TASK TO CARRY OUT ▸ Scan the data beneath this task and copy each line that includes "Python".
··· DATASET RECORDS ···
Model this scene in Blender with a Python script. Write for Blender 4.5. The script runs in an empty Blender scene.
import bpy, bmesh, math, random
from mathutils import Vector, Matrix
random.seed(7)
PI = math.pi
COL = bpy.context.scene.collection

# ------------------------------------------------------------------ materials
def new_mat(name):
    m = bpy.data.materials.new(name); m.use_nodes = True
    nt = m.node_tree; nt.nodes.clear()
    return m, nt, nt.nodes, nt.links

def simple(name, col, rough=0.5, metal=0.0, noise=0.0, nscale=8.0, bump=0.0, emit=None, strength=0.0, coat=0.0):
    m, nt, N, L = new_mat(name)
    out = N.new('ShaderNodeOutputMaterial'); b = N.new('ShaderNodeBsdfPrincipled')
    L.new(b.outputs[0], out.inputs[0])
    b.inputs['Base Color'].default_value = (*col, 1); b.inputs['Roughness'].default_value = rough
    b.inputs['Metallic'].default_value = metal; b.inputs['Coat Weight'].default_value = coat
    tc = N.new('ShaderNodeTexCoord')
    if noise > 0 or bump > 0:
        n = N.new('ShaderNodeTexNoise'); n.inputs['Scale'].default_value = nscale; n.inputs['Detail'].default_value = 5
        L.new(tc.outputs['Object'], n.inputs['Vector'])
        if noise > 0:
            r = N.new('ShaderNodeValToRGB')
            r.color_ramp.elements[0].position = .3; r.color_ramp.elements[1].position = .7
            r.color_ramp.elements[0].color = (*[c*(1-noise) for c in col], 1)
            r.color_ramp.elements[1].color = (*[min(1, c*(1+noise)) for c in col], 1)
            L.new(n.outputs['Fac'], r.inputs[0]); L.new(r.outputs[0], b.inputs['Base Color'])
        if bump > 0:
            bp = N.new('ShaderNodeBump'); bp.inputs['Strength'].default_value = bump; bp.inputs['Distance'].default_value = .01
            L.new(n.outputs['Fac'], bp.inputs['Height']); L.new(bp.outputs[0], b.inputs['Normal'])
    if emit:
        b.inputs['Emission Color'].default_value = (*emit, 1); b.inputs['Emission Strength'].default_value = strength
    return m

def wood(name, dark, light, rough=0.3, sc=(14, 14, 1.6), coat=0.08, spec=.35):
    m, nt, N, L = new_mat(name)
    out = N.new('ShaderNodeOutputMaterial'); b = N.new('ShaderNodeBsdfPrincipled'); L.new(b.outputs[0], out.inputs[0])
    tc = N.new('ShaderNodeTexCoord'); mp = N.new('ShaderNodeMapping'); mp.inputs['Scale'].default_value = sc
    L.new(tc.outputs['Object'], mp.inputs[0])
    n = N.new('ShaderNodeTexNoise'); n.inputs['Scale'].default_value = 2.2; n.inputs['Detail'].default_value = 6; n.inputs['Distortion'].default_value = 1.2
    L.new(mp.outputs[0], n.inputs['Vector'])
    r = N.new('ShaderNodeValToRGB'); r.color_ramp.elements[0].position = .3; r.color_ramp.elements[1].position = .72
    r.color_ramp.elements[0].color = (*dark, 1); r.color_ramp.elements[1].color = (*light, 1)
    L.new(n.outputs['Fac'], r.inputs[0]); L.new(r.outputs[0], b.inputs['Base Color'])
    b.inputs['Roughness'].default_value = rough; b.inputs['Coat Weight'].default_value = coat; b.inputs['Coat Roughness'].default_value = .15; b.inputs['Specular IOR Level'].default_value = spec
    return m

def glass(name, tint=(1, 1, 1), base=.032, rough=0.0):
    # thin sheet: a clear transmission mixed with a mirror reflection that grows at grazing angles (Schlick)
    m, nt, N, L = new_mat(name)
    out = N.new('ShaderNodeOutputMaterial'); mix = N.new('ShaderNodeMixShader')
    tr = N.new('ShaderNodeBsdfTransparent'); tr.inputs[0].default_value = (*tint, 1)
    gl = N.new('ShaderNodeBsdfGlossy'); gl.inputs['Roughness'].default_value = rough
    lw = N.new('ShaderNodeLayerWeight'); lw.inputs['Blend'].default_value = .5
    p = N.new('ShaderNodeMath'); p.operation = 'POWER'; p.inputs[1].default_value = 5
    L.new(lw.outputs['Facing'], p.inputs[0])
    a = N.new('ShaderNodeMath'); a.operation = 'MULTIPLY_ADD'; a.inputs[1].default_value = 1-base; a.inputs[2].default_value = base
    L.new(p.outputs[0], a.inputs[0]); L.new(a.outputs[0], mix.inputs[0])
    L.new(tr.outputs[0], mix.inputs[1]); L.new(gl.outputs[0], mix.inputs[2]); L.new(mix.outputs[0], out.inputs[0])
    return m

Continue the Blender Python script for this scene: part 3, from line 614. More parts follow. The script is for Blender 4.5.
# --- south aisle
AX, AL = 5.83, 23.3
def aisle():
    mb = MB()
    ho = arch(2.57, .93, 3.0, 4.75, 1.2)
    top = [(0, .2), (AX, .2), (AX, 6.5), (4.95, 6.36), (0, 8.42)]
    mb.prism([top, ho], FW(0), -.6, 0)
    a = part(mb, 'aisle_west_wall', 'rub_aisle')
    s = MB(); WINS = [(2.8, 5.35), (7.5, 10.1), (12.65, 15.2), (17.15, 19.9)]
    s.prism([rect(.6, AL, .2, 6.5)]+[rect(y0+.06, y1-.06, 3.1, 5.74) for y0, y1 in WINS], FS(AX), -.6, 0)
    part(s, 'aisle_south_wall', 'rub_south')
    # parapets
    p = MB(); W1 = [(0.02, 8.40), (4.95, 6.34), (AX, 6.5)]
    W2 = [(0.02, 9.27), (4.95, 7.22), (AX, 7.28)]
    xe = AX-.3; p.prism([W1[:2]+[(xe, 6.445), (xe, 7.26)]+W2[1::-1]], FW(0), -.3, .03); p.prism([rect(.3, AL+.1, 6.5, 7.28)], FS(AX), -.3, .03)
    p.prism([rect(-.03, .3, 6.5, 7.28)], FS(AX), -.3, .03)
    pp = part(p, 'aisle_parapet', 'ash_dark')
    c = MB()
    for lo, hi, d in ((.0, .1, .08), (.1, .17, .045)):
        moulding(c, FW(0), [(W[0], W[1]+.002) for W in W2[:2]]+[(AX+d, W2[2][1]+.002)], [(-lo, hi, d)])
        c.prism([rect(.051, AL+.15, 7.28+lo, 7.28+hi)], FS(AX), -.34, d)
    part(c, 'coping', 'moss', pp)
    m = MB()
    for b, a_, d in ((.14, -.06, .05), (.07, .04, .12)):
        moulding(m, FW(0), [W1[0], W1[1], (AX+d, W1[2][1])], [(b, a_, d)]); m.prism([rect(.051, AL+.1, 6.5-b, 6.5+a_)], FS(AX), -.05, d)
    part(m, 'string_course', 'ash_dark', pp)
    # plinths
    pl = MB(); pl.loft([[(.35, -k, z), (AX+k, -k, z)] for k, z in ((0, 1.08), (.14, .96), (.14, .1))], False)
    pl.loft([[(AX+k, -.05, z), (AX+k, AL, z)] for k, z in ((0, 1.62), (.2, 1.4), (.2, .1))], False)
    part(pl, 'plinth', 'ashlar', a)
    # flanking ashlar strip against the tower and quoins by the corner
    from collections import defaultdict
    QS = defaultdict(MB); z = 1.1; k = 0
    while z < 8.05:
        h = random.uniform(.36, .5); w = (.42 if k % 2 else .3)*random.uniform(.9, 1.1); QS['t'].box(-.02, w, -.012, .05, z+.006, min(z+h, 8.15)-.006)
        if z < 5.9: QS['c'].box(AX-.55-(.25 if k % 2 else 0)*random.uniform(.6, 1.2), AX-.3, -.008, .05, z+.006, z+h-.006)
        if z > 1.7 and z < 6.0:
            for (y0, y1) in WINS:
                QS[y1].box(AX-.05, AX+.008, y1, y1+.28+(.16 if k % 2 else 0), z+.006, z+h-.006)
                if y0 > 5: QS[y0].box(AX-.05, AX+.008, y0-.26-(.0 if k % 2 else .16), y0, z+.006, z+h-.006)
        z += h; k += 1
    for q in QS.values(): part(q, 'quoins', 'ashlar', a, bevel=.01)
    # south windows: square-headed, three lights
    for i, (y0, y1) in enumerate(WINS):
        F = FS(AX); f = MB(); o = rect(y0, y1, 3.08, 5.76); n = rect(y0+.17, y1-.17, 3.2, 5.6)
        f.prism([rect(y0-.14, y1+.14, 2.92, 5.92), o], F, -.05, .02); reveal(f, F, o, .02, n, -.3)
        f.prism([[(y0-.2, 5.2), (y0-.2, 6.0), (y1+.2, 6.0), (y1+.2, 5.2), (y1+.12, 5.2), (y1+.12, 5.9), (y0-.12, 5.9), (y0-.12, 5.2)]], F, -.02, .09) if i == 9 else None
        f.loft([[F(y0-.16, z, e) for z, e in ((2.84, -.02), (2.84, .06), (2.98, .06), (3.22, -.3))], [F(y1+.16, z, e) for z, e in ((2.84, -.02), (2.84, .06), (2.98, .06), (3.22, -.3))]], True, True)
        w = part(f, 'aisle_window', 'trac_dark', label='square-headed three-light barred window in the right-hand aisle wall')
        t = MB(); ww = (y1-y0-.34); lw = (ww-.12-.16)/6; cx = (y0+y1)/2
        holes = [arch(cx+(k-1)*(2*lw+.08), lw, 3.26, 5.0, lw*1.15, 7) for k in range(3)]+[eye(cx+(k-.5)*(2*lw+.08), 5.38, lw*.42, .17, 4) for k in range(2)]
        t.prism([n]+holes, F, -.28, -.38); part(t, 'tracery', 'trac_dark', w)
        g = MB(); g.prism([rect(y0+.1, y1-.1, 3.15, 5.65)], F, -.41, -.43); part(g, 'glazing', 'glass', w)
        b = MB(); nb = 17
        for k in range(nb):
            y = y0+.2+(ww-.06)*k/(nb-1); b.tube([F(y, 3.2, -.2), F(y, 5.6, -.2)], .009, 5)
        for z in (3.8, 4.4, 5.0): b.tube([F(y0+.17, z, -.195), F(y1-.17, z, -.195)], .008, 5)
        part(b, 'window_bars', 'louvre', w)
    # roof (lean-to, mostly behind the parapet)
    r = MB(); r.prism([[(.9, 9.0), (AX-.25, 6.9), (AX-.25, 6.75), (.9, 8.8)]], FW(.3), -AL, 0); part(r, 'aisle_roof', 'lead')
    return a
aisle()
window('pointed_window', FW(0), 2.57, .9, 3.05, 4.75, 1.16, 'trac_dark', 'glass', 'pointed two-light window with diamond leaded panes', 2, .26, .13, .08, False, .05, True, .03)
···
TASK ANSWER ▸
Model this scene in Blender with a Python script. Write for Blender 4.5. The script runs in an empty Blender scene.
Continue the Blender Python script for this scene: part 3, from line 614. More parts follow. The script is for Blender 4.5.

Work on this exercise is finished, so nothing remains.